#### The task:
Give an exact copy of every line, leaving images out.

>> START

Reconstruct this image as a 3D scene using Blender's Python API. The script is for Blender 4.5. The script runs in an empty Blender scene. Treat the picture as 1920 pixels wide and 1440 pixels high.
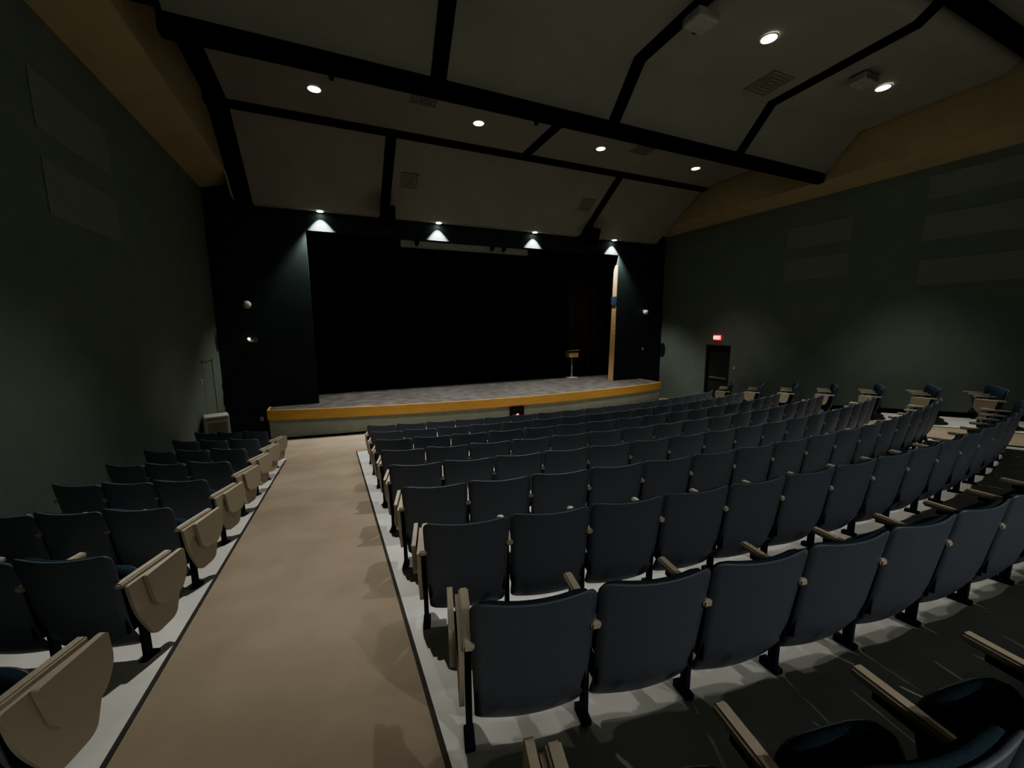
import bpy, bmesh, math
from mathutils import Matrix, Vector
S=bpy.context.scene
COL=S.collection
R=math.radians
try: S.view_settings.look='AgX - High Contrast'
except Exception as ex: print('look',ex)
# ------------------------------------------------------------ materials
def mat(name,c1,c2=None,rough=.7,scale=20,bump=0.0,spec=.3,metal=0,emit=None,es=0,kind='noise',stretch=None,detail=4,sheen=0):
    m=bpy.data.materials.new(name); m.use_nodes=True
    nt=m.node_tree; b=nt.nodes['Principled BSDF']
    b.inputs['Roughness'].default_value=rough
    b.inputs['Metallic'].default_value=metal
    b.inputs['Specular IOR Level'].default_value=spec
    if sheen: b.inputs['Sheen Weight'].default_value=sheen
    if c2 is None: c2=tuple(x*.85 for x in c1)
    tc=nt.nodes.new('ShaderNodeTexCoord'); mp=nt.nodes.new('ShaderNodeMapping')
    nt.links.new(tc.outputs['Object'],mp.inputs[0])
    if stretch: mp.inputs['Scale'].default_value=stretch
    n=nt.nodes.new('ShaderNodeTexNoise'); n.inputs['Scale'].default_value=scale; n.inputs['Detail'].default_value=detail
    nt.links.new(mp.outputs[0],n.inputs['Vector'])
    cr=nt.nodes.new('ShaderNodeValToRGB')
    cr.color_ramp.elements[0].position=.35; cr.color_ramp.elements[1].position=.65
    cr.color_ramp.elements[0].color=(*c2,1); cr.color_ramp.elements[1].color=(*c1,1)
    nt.links.new(n.outputs[0],cr.inputs[0])
    out=cr.outputs[0]
    nt.links.new(out,b.inputs['Base Color'])
    if bump:
        bp=nt.nodes.new('ShaderNodeBump'); bp.inputs['Strength'].default_value=bump; bp.inputs['Distance'].default_value=.01
        nt.links.new(n.outputs[0],bp.inputs['Height']); nt.links.new(bp.outputs[0],b.inputs['Normal'])
    if emit:
        b.inputs['Emission Color'].default_value=(*emit,1); b.inputs['Emission Strength'].default_value=es
    return m
M=dict(
 carpet=mat('carpet_tan',(.39,.338,.272),(.34,.293,.233),.95,1.6,.1,.1),
 concrete=mat('painted_concrete',(.66,.67,.64),(.56,.57,.54),.6,2.2,.05),
 wallside=mat('wall_green_paint',(.215,.255,.228),(.198,.238,.212),.75,2,.05),
 wallfront=mat('wall_teal_paint',(.046,.066,.066),(.040,.059,.059),.6,2,.05),
 acoustic=mat('acoustic_fabric',(.265,.298,.258),(.25,.283,.243),.95,60,.1),
 panel=mat('ceiling_white',(.32,.32,.275),(.30,.30,.258),.85,1.2,.03),
 black=mat('black_paint',(.006,.006,.006),None,.8,10,0,.1),
 blackmetal=mat('black_metal',(.012,.012,.014),None,.45,10,0,.4),
 edging=mat('dark_edging',(.08,.08,.075),None,.7,10,0,.3),
 wood=mat('oak_wood',(.72,.46,.19),(.63,.40,.16),.45,3,.05,.4,stretch=(1,1,12)),
 soffit=mat('tan_soffit',(.45,.375,.25),(.42,.35,.23),.7,2,.05),
 stagefl=mat('stage_floor_paint',(.160,.155,.148),(.10,.097,.094),.65,2.6,.05,.25,detail=12),
 fascia=mat('stage_fascia_paint',(.38,.42,.38),(.345,.385,.345),.7,3,.05),
 curtain=mat('black_velvet',(.008,.007,.007),(.005,.0045,.0045),.95,30,.1,.1),
 curtain2=mat('brown_velvet',(.20,.16,.14),(.15,.12,.105),.95,30,.1,.1),
 shell=mat('seat_shell_plastic',(.168,.186,.228),(.155,.173,.214),.42,80,.08,.5),
 fabric=mat('seat_fabric',(.06,.095,.12),(.047,.077,.10),1.0,120,.3,.08),
 beige=mat('beige_laminate',(.56,.51,.43),(.545,.495,.415),.5,1.5,0,.35),
 legm=mat('leg_enamel',(.04,.048,.07),None,.6,10,0,.2),
 white=mat('off_white_metal',(.6,.6,.56),None,.5,10,0,.4),
 whitedim=mat('gray_white_metal',(.40,.40,.36),None,.5,10,0,.4),
 vent=mat('vent_metal',(.28,.28,.24),(.26,.26,.22),.6,10,0,.3),
 ventdark=mat('vent_slot',(.22,.22,.19),None,.7,10,0,.2),
 screen=mat('screen_vinyl',(.58,.59,.56),None,.7,10,0,.2),
 lens=mat('lit_lens',(1,1,1),None,.5,10,0,.2,emit=(1,.97,.9),es=14),
 red=mat('red_sign',(.8,.02,.02),None,.5,10,0,.2,emit=(1,.03,.05),es=2.2),
 redtxt=mat('sign_letters',(1,.6,.6),None,.5,10,0,.2,emit=(1,.4,.4),es=3.5),
 led=mat('led_red',(1,.1,.05),None,.5,10,0,.2,emit=(1,.1,.08),es=6),
 ledw=mat('led_white',(1,.9,.8),None,.5,10,0,.2,emit=(1,.85,.7),es=2),
 blue=mat('blue_panel_fabric',(.10,.17,.32),None,.8,10,0,.2),
 tanboard=mat('tan_board',(.80,.59,.34),(.72,.53,.30),.6,3,.03,.3,stretch=(1,1,6)),
 door=mat('door_paint',(.06,.07,.065),None,.5,5,0,.3),
 doorl=mat('door_paint_green',(.205,.243,.217),(.188,.226,.20),.7,5,0,.3),
 steel=mat('brushed_steel',(.5,.5,.5),None,.3,40,0,.5,metal=1),
 heater=mat('beige_enamel',(.42,.42,.37),None,.5,10,0,.3),
)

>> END

#### Answer in full:
Reconstruct this image as a 3D scene using Blender's Python API. The script is for Blender 4.5. The script runs in an empty Blender scene. Treat the picture as 1920 pixels wide and 1440 pixels high.
import bpy, bmesh, math
from mathutils import Matrix, Vector
S=bpy.context.scene
COL=S.collection
R=math.radians
try: S.view_settings.look='AgX - High Contrast'
except Exception as ex: print('look',ex)
# ------------------------------------------------------------ materials
def mat(name,c1,c2=None,rough=.7,scale=20,bump=0.0,spec=.3,metal=0,emit=None,es=0,kind='noise',stretch=None,detail=4,sheen=0):
    m=bpy.data.materials.new(name); m.use_nodes=True
    nt=m.node_tree; b=nt.nodes['Principled BSDF']
    b.inputs['Roughness'].default_value=rough
    b.inputs['Metallic'].default_value=metal
    b.inputs['Specular IOR Level'].default_value=spec
    if sheen: b.inputs['Sheen Weight'].default_value=sheen
    if c2 is None: c2=tuple(x*.85 for x in c1)
    tc=nt.nodes.new('ShaderNodeTexCoord'); mp=nt.nodes.new('ShaderNodeMapping')
    nt.links.new(tc.outputs['Object'],mp.inputs[0])
    if stretch: mp.inputs['Scale'].default_value=stretch
    n=nt.nodes.new('ShaderNodeTexNoise'); n.inputs['Scale'].default_value=scale; n.inputs['Detail'].default_value=detail
    nt.links.new(mp.outputs[0],n.inputs['Vector'])
    cr=nt.nodes.new('ShaderNodeValToRGB')
    cr.color_ramp.elements[0].position=.35; cr.color_ramp.elements[1].position=.65
    cr.color_ramp.elements[0].color=(*c2,1); cr.color_ramp.elements[1].color=(*c1,1)
    nt.links.new(n.outputs[0],cr.inputs[0])
    out=cr.outputs[0]
    nt.links.new(out,b.inputs['Base Color'])
    if bump:
        bp=nt.nodes.new('ShaderNodeBump'); bp.inputs['Strength'].default_value=bump; bp.inputs['Distance'].default_value=.01
        nt.links.new(n.outputs[0],bp.inputs['Height']); nt.links.new(bp.outputs[0],b.inputs['Normal'])
    if emit:
        b.inputs['Emission Color'].default_value=(*emit,1); b.inputs['Emission Strength'].default_value=es
    return m
M=dict(
 carpet=mat('carpet_tan',(.39,.338,.272),(.34,.293,.233),.95,1.6,.1,.1),
 concrete=mat('painted_concrete',(.66,.67,.64),(.56,.57,.54),.6,2.2,.05),
 wallside=mat('wall_green_paint',(.215,.255,.228),(.198,.238,.212),.75,2,.05),
 wallfront=mat('wall_teal_paint',(.046,.066,.066),(.040,.059,.059),.6,2,.05),
 acoustic=mat('acoustic_fabric',(.265,.298,.258),(.25,.283,.243),.95,60,.1),
 panel=mat('ceiling_white',(.32,.32,.275),(.30,.30,.258),.85,1.2,.03),
 black=mat('black_paint',(.006,.006,.006),None,.8,10,0,.1),
 blackmetal=mat('black_metal',(.012,.012,.014),None,.45,10,0,.4),
 edging=mat('dark_edging',(.08,.08,.075),None,.7,10,0,.3),
 wood=mat('oak_wood',(.72,.46,.19),(.63,.40,.16),.45,3,.05,.4,stretch=(1,1,12)),
 soffit=mat('tan_soffit',(.45,.375,.25),(.42,.35,.23),.7,2,.05),
 stagefl=mat('stage_floor_paint',(.160,.155,.148),(.10,.097,.094),.65,2.6,.05,.25,detail=12),
 fascia=mat('stage_fascia_paint',(.38,.42,.38),(.345,.385,.345),.7,3,.05),
 curtain=mat('black_velvet',(.008,.007,.007),(.005,.0045,.0045),.95,30,.1,.1),
 curtain2=mat('brown_velvet',(.20,.16,.14),(.15,.12,.105),.95,30,.1,.1),
 shell=mat('seat_shell_plastic',(.168,.186,.228),(.155,.173,.214),.42,80,.08,.5),
 fabric=mat('seat_fabric',(.06,.095,.12),(.047,.077,.10),1.0,120,.3,.08),
 beige=mat('beige_laminate',(.56,.51,.43),(.545,.495,.415),.5,1.5,0,.35),
 legm=mat('leg_enamel',(.04,.048,.07),None,.6,10,0,.2),
 white=mat('off_white_metal',(.6,.6,.56),None,.5,10,0,.4),
 whitedim=mat('gray_white_metal',(.40,.40,.36),None,.5,10,0,.4),
 vent=mat('vent_metal',(.28,.28,.24),(.26,.26,.22),.6,10,0,.3),
 ventdark=mat('vent_slot',(.22,.22,.19),None,.7,10,0,.2),
 screen=mat('screen_vinyl',(.58,.59,.56),None,.7,10,0,.2),
 lens=mat('lit_lens',(1,1,1),None,.5,10,0,.2,emit=(1,.97,.9),es=14),
 red=mat('red_sign',(.8,.02,.02),None,.5,10,0,.2,emit=(1,.03,.05),es=2.2),
 redtxt=mat('sign_letters',(1,.6,.6),None,.5,10,0,.2,emit=(1,.4,.4),es=3.5),
 led=mat('led_red',(1,.1,.05),None,.5,10,0,.2,emit=(1,.1,.08),es=6),
 ledw=mat('led_white',(1,.9,.8),None,.5,10,0,.2,emit=(1,.85,.7),es=2),
 blue=mat('blue_panel_fabric',(.10,.17,.32),None,.8,10,0,.2),
 tanboard=mat('tan_board',(.80,.59,.34),(.72,.53,.30),.6,3,.03,.3,stretch=(1,1,6)),
 door=mat('door_paint',(.06,.07,.065),None,.5,5,0,.3),
 doorl=mat('door_paint_green',(.205,.243,.217),(.188,.226,.20),.7,5,0,.3),
 steel=mat('brushed_steel',(.5,.5,.5),None,.3,40,0,.5,metal=1),
 heater=mat('beige_enamel',(.42,.42,.37),None,.5,10,0,.3),
)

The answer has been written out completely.